More than half of tomatoes sold in the states come from Mexico. The popular fruit is the nation’s largest agricultural export to the US. Some American farmers argue that Mexican tomatoes have been so successful in the US partly because their neighbors violate the countries’ trade agreement.
The Department of Commerce said in a statement on the deal’s termination that it withdrew its agreement with Mexico at the request of “representatives of the domestic tomato industry.” It did not specify who those representatives were, but the pressure is most likely coming from Florida. The state grows the most tomatoes in the US, followed by California and Ohio, and local cultivators and politicians have been vocal about their displeasure with Mexican tomato farmers.
The Florida Tomato Exchange (FTE), which lobbies for state growers, has issued criticism of Mexican counterparts, complaining that they are flooding the US market, dumping fruit and artificially deflating prices for the commodity, which undermines American farmers. “[I]t is not an exaggeration to say that the Florida industry is in an existential crisis,” FTE wrote in its annual report last year, blaming Mexican tomato growers for the Floridian predicament.
The group lobbied the federal government for an investigation into alleged unfair trade practices and called for the Mexican deal’s termination. In February, Florida’s Republican senator Marco Rubio and Republican congressman Ted Yoho sent a bipartisan letter, signed by representatives from Florida and other tomato-producing states, to federal commerce secretary Wilbur Ross urging him to end the agreement.
This week, Ross gave them what they wanted. “The Department of Commerce remains committed to ensuring that American domestic industries are protected from unfair trading practices,” he said in the agency statement on the deal’s end.
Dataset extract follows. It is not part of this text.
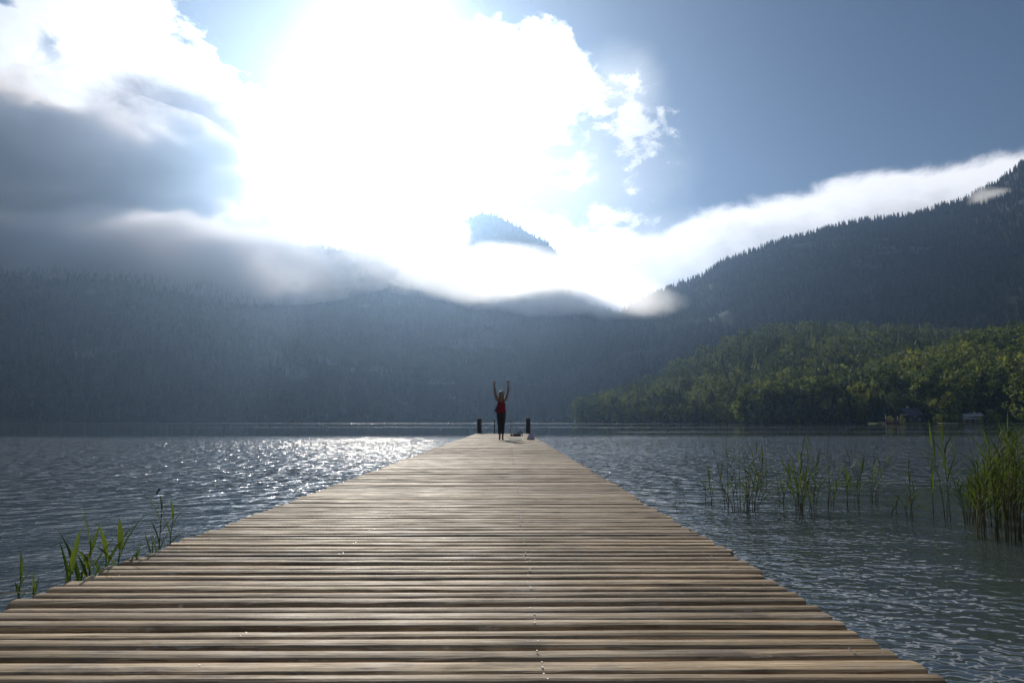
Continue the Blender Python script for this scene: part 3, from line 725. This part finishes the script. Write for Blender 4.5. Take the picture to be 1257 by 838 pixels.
def interp(pts, x):
    return np.interp(x, [p[0] for p in pts], [p[1] for p in pts])
class Slope:
    """ground lofted from a shoreline to a crest and down behind it"""
    def __init__(s, name, crest, base, gam, rough, seed, m, label, nS=200, nT=60, z0=-0.8, back=0.5, drop=0.0):
        xs = np.linspace(crest[0][0], crest[-1][0], nS)
        cyy = interp([(c[0], c[1]) for c in crest], xs); cY = interp([(c[0], c[2]) for c in crest], xs); bY = interp(base, xs)
        C = np.array([tuple(at(x, y, Y)) for x, y, Y in zip(xs, cyy, cY)]); C[:, 2] -= drop
        B = np.array([tuple(at(x, 500, Y)) for x, Y in zip(xs, bY)]); B[:, 2] = z0
        s.C, s.B, s.gam, s.rough, s.seed, s.nS, s.z0 = C, B, gam, rough, seed, nS, z0
        ts = np.concatenate([np.linspace(0, 1, nT), np.linspace(1, 1 + back, 10)[1:]])
        u, t = np.meshgrid(np.arange(nS), ts); V = s.point(u.ravel().astype(float), t.ravel())
        nx = nS; ny = len(ts); i, j = np.meshgrid(np.arange(nx-1), np.arange(ny-1)); b = (j * nx + i).ravel()
        F = np.stack([b, b+1, b+nx+1, b+nx], 1)
        tag(link(name, npmesh(name, V, F, True), m), label, 'terrain', kind='structure')
    def point(s, u, t):
        i = np.clip(np.floor(u).astype(int), 0, s.nS - 2); f = (u - i)[:, None]
        C = s.C[i] * (1 - f) + s.C[i+1] * f; B = s.B[i] * (1 - f) + s.B[i+1] * f
        P = B + (C - B) * t[:, None]
        zc = C[:, 2]; tt = np.clip(t, 0, 1)
        z = s.z0 + (zc - s.z0) * np.where(t <= 1, tt ** s.gam, 1 - (t - 1) * 1.3)
        L = 1 / 260.0
        n = fbm(P[:, 0] * L, P[:, 1] * L, s.seed, 5) + 0.5 * fbm(P[:, 0] * L * 1.2 + P[:, 2] * L * .2, P[:, 1] * L * .25, s.seed + 1, 4)
        P[:, 2] = z + n * s.rough * np.sin(np.pi * np.clip(t, 0, 1)) ** 0.8 * np.minimum(1, zc / 60)
        return P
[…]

But he signaled that a new contract could still come, adding, “We remain optimistic that there will be a negotiated solution.” US authorities will continue to investigate the alleged violations of the deal’s terms while representatives on both sides keep bargaining to renew the Tomato Suspension Agreement.
If the US and Mexico don’t reach an agreement soon, shoppers will probably not feel the squeeze during the summer, when US states produce a lot of tomatoes. But expect to see price hikes during the colder seasons even if there is a new deal. In winter, the market demand for tomatoes, which doesn’t abate, will have to be met with imports from Mexico.
However, Mexican growers may move to other crops in light of recent developments, according to predictions in an agribusiness study out of Arizona State University on the economic effects of canceling the agreement. That could drive prices up by as much as 40%. The cost of tomatoes could climb to nearly double if a natural disaster also impacts American growers at the same time, the report predicts. These findings prompted some to warn that fresh tomato prices for US shoppers will soon “skyrocket,” although much would still have to go wrong before the most dire predictions come true.